Freedom produces prosperity. Those who are free to study, to learn, to practice, to experiment, to tell the truth — those people make things, things other people want and are willing to work to obtain. It creates an ever-climbing vortex energized by the human desire to excel. Why is it that the rich keep working? Because they want to become all they can become. The more rules and regulations placed on people, the less they will engage in productivity, the less creative they become. The more we are restricted, the more energy we must expend in order to get around the restrictions. (I’ve never understood why the Left thinks it can pass a law and everyone will just get in line and obey. History proves that’s not how it works.)
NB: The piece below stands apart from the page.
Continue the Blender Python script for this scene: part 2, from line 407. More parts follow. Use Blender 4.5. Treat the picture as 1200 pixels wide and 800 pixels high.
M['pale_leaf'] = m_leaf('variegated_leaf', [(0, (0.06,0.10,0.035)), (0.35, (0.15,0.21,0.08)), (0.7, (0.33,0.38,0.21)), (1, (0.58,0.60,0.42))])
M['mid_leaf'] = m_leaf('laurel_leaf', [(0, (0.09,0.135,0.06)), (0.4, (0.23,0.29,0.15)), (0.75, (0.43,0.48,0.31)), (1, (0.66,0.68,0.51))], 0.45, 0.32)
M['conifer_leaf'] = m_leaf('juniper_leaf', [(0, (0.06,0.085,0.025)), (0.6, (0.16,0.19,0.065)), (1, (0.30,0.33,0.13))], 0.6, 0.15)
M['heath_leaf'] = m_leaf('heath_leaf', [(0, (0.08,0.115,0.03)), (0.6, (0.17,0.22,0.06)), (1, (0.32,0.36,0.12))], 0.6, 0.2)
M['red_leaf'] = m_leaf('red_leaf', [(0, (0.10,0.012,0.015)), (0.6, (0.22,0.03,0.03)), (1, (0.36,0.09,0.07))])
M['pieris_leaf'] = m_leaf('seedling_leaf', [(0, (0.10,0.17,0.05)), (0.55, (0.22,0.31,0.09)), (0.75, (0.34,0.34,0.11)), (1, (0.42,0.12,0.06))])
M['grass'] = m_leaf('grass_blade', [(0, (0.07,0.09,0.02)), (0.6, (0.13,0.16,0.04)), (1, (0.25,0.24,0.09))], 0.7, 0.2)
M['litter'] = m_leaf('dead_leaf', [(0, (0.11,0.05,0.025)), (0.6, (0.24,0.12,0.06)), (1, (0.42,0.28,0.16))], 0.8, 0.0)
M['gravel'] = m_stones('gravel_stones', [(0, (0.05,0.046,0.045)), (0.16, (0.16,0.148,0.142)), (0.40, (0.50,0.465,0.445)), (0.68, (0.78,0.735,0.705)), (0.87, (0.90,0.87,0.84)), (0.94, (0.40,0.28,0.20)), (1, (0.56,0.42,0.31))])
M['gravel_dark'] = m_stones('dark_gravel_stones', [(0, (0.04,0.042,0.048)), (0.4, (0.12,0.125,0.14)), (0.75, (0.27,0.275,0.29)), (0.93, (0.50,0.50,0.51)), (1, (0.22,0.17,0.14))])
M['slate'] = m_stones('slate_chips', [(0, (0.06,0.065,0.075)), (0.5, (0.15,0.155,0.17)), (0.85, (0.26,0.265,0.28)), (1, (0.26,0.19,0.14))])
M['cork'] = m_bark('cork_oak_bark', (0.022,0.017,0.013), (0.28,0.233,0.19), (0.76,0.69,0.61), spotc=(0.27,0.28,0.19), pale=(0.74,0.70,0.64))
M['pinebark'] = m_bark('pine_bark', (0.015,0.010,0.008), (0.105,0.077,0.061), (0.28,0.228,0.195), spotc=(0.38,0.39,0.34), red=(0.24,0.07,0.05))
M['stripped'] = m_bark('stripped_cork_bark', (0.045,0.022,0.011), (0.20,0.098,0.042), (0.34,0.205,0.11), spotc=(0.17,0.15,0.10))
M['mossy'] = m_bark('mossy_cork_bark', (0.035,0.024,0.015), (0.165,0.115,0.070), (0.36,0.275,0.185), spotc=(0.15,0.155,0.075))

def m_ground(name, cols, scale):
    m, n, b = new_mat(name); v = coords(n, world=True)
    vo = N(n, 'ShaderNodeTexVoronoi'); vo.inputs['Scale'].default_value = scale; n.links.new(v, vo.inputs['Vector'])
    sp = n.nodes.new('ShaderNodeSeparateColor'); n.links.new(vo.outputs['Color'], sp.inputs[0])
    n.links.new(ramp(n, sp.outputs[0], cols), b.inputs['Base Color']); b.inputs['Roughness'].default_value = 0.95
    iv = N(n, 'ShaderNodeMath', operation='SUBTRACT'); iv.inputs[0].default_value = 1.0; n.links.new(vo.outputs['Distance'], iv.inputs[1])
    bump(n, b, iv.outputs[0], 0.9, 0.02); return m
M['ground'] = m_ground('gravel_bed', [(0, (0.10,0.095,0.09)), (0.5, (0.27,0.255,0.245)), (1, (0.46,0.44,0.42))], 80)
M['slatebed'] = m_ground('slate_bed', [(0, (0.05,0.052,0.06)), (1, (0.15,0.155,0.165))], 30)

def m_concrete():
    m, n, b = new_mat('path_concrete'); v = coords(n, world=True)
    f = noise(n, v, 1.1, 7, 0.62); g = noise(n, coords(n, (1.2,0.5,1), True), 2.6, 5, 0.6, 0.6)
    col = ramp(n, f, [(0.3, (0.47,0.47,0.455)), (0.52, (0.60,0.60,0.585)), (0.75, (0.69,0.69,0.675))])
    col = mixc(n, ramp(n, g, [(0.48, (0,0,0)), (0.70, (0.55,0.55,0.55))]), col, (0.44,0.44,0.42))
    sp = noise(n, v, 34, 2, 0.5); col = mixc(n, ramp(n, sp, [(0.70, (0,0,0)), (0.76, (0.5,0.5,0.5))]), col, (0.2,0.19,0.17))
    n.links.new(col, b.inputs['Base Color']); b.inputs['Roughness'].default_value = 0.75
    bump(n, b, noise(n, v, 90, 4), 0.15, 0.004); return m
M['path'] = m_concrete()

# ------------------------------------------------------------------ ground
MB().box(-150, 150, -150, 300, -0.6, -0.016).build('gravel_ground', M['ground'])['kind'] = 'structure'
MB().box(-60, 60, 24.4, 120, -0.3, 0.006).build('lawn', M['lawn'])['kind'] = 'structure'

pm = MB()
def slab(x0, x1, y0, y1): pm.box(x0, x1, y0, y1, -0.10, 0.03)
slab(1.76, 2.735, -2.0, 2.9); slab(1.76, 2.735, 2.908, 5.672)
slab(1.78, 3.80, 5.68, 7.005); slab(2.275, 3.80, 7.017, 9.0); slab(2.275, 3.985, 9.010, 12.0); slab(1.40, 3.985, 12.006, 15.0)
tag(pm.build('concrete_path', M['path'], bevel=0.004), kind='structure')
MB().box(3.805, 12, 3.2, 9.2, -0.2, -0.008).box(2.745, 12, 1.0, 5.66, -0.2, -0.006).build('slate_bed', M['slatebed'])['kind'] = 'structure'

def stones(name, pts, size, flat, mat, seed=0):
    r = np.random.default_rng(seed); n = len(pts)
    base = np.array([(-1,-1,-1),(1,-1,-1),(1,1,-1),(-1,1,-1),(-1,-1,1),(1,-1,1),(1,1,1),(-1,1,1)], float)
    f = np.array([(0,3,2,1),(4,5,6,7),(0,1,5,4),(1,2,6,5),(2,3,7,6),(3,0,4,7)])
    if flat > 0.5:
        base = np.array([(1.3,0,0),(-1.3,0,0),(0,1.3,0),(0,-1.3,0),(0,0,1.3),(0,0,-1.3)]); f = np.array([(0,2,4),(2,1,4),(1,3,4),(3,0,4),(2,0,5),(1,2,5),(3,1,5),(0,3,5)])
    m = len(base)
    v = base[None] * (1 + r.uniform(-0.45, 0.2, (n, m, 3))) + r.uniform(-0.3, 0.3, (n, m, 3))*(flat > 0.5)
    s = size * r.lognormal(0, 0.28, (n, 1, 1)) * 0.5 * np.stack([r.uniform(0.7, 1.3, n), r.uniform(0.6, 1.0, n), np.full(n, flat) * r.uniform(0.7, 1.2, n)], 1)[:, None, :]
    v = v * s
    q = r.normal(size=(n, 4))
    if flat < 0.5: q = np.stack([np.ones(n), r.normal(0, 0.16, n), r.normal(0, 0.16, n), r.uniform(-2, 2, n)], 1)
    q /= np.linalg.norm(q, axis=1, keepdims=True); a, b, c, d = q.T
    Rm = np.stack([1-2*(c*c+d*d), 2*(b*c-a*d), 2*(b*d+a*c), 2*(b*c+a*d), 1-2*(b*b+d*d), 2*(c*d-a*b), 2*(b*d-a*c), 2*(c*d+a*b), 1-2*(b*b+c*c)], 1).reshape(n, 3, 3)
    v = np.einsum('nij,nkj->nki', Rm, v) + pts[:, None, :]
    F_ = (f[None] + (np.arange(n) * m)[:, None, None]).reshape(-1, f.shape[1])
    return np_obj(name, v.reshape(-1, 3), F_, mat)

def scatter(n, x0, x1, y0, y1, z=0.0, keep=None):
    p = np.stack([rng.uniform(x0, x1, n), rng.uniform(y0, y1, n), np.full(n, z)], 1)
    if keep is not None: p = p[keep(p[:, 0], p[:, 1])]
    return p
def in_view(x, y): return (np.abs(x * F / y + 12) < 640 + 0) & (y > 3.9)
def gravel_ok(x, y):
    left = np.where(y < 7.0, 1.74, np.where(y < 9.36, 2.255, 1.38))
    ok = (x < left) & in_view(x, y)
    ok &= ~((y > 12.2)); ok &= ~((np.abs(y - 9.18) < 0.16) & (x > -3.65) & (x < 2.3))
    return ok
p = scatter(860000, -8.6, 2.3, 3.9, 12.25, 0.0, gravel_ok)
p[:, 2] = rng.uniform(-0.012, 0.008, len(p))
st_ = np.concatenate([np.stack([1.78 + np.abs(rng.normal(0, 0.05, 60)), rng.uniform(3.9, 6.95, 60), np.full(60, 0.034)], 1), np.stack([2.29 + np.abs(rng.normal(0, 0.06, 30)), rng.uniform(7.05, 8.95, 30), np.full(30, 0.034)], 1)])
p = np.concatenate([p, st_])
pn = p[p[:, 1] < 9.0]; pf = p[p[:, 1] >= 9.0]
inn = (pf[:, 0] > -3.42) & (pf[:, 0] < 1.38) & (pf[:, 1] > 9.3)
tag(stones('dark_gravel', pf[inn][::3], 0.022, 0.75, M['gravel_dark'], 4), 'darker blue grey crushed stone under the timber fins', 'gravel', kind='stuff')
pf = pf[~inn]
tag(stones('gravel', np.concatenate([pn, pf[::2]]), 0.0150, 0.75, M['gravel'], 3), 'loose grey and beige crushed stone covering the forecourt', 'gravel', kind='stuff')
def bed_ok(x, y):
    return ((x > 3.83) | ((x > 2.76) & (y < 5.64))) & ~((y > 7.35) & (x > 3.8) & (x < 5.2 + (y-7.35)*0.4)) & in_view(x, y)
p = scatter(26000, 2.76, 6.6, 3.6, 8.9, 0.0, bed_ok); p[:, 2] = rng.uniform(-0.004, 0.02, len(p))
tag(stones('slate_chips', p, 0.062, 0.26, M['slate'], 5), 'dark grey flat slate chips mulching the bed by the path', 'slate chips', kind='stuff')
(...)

Freedom is not only prosperity, which carries a sense of luxury and affluence, but it is life itself. How did Stalin maintain control of the people of westernmost parts of the Soviet Union? He starved them to death — some 20 million of them. That is the ultimate control. But without freedom, starvation will happen naturally. If farmers can no longer have access (because of too much regulation — see Sri Lanka) to good seed, decent soil, fertilizer, and farm equipment, they can’t grow what we all need to eat. If farmers can’t afford to get their crops to market, if there aren’t enough processing plants — I mean, I wouldn’t know what to do with a cow if you gave me one — then there will be no food in the stores. If supplies get too short, but money too easy to come by then everything will cost more and we can’t afford it even if it is grown, processed, and delivered. Without food we have no freedom. Without freedom we have no food.